▼

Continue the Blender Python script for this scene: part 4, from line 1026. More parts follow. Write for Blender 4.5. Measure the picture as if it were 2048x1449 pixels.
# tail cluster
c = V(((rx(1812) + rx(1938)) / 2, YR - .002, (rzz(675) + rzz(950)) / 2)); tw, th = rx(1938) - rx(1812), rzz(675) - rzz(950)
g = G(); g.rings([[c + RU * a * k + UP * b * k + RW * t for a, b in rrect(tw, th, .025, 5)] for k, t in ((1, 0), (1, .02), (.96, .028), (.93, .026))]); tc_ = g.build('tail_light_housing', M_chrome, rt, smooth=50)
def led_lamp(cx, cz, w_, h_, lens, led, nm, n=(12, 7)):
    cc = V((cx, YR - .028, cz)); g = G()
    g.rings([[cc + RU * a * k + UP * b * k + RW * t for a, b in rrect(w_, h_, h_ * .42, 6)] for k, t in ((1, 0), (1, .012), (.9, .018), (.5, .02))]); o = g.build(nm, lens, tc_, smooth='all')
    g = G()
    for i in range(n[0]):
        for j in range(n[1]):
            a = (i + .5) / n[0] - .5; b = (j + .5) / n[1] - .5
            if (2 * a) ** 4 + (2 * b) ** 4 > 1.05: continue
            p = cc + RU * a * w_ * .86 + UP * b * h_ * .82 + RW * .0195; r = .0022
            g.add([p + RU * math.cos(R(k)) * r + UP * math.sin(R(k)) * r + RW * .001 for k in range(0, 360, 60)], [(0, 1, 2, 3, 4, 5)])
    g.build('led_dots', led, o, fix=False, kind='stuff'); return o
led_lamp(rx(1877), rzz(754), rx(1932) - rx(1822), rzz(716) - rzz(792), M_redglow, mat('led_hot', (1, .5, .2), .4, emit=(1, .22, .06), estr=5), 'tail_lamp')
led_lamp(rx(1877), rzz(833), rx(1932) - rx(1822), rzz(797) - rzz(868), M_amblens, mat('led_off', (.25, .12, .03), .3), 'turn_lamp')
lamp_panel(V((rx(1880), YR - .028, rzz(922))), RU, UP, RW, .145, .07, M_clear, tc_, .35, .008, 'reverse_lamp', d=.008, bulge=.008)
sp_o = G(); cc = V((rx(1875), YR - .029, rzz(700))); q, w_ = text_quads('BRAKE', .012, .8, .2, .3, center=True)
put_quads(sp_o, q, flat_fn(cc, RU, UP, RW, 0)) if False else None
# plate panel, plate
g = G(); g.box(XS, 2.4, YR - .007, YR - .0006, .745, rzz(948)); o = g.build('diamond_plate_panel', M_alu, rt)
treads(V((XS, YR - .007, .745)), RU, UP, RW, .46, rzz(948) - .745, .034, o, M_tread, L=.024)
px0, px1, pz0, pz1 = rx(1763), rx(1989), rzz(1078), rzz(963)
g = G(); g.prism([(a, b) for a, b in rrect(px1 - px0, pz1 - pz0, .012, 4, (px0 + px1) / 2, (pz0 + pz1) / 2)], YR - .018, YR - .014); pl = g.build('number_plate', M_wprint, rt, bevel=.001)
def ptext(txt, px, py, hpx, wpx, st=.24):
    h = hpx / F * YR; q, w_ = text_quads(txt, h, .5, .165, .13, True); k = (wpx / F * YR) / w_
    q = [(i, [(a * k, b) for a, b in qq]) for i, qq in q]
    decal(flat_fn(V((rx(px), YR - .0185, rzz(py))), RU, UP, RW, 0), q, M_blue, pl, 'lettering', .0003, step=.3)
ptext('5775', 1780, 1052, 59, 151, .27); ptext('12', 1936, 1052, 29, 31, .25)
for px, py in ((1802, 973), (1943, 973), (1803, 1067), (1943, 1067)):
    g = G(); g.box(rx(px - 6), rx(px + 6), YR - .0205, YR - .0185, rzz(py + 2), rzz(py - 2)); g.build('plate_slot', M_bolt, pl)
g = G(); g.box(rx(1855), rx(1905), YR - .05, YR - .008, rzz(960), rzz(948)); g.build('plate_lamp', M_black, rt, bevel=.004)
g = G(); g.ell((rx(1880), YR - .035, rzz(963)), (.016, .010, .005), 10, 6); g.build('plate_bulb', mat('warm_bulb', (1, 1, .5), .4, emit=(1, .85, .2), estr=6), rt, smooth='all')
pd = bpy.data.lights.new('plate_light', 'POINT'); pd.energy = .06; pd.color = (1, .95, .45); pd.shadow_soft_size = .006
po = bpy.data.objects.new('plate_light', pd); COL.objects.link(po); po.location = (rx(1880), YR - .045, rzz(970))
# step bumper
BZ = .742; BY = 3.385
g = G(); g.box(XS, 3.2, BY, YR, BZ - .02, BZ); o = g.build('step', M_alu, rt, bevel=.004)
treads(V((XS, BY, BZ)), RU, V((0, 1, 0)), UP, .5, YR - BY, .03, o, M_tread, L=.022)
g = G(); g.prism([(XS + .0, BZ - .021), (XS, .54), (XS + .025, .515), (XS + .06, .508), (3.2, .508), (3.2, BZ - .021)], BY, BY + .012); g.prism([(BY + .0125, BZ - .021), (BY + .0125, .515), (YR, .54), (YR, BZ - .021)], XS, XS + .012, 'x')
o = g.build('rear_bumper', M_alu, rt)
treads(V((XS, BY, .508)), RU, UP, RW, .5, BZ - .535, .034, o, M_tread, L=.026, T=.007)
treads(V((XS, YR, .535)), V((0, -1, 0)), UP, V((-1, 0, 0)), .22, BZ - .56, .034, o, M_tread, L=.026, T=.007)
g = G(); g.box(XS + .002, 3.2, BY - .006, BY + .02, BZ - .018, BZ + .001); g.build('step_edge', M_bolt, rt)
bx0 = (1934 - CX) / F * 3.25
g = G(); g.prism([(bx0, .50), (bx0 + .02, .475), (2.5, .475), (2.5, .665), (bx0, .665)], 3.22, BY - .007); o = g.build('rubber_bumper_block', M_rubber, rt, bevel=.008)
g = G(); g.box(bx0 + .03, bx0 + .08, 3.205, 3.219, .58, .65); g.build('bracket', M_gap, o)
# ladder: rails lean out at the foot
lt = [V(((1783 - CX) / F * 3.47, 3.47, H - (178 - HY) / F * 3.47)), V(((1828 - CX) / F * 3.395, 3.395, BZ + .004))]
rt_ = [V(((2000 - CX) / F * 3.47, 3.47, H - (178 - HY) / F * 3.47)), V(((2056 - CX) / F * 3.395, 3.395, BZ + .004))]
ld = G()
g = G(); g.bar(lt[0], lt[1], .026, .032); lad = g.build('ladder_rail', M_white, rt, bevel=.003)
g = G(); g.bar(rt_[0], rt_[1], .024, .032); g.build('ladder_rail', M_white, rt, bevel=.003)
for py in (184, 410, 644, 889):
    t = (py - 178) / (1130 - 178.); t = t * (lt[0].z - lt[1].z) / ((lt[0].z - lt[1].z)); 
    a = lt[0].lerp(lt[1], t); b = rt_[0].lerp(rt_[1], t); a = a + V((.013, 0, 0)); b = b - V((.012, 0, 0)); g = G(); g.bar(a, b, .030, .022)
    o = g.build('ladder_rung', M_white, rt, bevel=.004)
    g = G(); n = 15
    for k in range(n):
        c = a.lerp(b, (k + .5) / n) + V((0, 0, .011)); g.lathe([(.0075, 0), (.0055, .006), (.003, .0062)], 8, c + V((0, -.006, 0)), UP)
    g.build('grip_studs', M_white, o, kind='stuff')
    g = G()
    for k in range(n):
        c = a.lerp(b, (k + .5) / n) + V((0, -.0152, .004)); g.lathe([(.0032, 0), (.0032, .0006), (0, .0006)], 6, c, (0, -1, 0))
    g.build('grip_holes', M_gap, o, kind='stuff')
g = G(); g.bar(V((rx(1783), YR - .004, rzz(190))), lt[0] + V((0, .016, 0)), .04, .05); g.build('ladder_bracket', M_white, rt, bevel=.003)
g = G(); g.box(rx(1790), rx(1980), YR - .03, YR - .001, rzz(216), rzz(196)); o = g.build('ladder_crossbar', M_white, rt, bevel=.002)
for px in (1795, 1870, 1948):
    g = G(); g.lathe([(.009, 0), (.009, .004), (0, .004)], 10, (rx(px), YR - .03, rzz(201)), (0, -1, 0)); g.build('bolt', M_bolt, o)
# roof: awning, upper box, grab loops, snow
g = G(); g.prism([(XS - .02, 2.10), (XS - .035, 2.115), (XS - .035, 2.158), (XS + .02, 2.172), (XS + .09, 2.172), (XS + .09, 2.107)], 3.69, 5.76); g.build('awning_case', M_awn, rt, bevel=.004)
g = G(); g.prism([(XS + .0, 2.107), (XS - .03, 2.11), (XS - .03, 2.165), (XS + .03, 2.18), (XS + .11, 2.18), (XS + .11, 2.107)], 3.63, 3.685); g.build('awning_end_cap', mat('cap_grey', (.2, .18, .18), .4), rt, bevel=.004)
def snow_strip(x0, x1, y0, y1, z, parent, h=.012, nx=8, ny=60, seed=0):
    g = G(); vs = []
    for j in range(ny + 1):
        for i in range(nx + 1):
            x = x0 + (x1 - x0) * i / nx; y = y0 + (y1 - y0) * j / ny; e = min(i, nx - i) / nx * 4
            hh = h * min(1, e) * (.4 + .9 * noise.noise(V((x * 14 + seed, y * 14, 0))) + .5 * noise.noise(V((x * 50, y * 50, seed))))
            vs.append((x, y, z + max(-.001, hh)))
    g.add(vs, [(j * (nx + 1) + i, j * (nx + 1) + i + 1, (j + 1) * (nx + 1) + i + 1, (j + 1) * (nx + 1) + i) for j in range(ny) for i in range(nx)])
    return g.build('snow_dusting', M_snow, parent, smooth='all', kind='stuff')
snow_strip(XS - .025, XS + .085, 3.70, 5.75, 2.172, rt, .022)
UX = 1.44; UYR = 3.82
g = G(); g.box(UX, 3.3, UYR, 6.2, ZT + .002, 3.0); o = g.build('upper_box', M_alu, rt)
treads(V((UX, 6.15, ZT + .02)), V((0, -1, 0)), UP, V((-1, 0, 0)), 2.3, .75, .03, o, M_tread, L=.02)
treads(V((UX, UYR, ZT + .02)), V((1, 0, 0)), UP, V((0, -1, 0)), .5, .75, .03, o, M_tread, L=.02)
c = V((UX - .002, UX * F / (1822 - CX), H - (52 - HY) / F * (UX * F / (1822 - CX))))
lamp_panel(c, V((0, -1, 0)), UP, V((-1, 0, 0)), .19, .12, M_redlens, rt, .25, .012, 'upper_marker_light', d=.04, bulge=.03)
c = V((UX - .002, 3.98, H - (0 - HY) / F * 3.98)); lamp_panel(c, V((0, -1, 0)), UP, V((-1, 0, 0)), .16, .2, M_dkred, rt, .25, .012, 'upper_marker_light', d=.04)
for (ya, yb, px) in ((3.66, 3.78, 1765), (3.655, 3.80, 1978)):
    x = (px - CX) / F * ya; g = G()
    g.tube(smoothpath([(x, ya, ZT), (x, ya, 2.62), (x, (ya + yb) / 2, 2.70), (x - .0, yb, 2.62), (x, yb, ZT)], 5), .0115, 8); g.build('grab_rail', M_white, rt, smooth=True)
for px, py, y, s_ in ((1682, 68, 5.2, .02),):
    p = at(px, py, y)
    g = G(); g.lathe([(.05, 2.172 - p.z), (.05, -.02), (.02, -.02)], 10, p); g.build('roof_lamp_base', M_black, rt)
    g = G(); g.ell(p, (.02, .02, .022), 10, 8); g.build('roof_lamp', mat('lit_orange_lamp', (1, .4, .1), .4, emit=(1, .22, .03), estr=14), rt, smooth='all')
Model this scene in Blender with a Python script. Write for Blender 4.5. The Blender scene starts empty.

▲

Stated problem: Look through the listing above. Pick out each line with "scene" and copy it.

Response to this task:
Continue the Blender Python script for this scene: part 4, from line 1026. More parts follow. Write for Blender 4.5. Measure the picture as if it were 2048x1449 pixels.
Model this scene in Blender with a Python script. Write for Blender 4.5. The Blender scene starts empty.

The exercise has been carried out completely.